_PROBLEM REQUIREMENTS_:
Copy down all of the data underneath, exactly as shown.

_DATA PROVIDED_:
------------

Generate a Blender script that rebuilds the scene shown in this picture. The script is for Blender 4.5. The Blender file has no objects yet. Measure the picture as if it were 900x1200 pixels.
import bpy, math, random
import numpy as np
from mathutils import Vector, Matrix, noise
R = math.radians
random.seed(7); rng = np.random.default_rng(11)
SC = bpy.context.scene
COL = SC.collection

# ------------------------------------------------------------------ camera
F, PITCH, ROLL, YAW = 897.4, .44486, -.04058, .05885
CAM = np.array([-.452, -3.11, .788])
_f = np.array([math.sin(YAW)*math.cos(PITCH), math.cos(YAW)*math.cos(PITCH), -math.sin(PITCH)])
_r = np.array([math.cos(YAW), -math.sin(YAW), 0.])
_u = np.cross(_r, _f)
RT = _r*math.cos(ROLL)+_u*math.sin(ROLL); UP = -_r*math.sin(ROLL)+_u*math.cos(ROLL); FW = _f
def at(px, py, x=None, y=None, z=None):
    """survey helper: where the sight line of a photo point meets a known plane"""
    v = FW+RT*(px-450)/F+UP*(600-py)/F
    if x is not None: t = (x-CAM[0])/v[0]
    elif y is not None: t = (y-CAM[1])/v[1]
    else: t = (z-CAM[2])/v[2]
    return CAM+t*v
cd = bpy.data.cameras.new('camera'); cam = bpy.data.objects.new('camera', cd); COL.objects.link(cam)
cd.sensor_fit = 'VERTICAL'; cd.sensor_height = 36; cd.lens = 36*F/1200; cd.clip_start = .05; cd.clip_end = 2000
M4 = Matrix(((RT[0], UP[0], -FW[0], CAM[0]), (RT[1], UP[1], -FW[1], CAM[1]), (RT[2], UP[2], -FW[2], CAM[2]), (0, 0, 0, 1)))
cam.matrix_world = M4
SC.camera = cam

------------

_EXERCISE RESULT_:
Generate a Blender script that rebuilds the scene shown in this picture. The script is for Blender 4.5. The Blender file has no objects yet. Measure the picture as if it were 900x1200 pixels.
import bpy, math, random
import numpy as np
from mathutils import Vector, Matrix, noise
R = math.radians
random.seed(7); rng = np.random.default_rng(11)
SC = bpy.context.scene
COL = SC.collection

# ------------------------------------------------------------------ camera
F, PITCH, ROLL, YAW = 897.4, .44486, -.04058, .05885
CAM = np.array([-.452, -3.11, .788])
_f = np.array([math.sin(YAW)*math.cos(PITCH), math.cos(YAW)*math.cos(PITCH), -math.sin(PITCH)])
_r = np.array([math.cos(YAW), -math.sin(YAW), 0.])
_u = np.cross(_r, _f)
RT = _r*math.cos(ROLL)+_u*math.sin(ROLL); UP = -_r*math.sin(ROLL)+_u*math.cos(ROLL); FW = _f
def at(px, py, x=None, y=None, z=None):
    """survey helper: where the sight line of a photo point meets a known plane"""
    v = FW+RT*(px-450)/F+UP*(600-py)/F
    if x is not None: t = (x-CAM[0])/v[0]
    elif y is not None: t = (y-CAM[1])/v[1]
    else: t = (z-CAM[2])/v[2]
    return CAM+t*v
cd = bpy.data.cameras.new('camera'); cam = bpy.data.objects.new('camera', cd); COL.objects.link(cam)
cd.sensor_fit = 'VERTICAL'; cd.sensor_height = 36; cd.lens = 36*F/1200; cd.clip_start = .05; cd.clip_end = 2000
M4 = Matrix(((RT[0], UP[0], -FW[0], CAM[0]), (RT[1], UP[1], -FW[1], CAM[1]), (RT[2], UP[2], -FW[2], CAM[2]), (0, 0, 0, 1)))
cam.matrix_world = M4
SC.camera = cam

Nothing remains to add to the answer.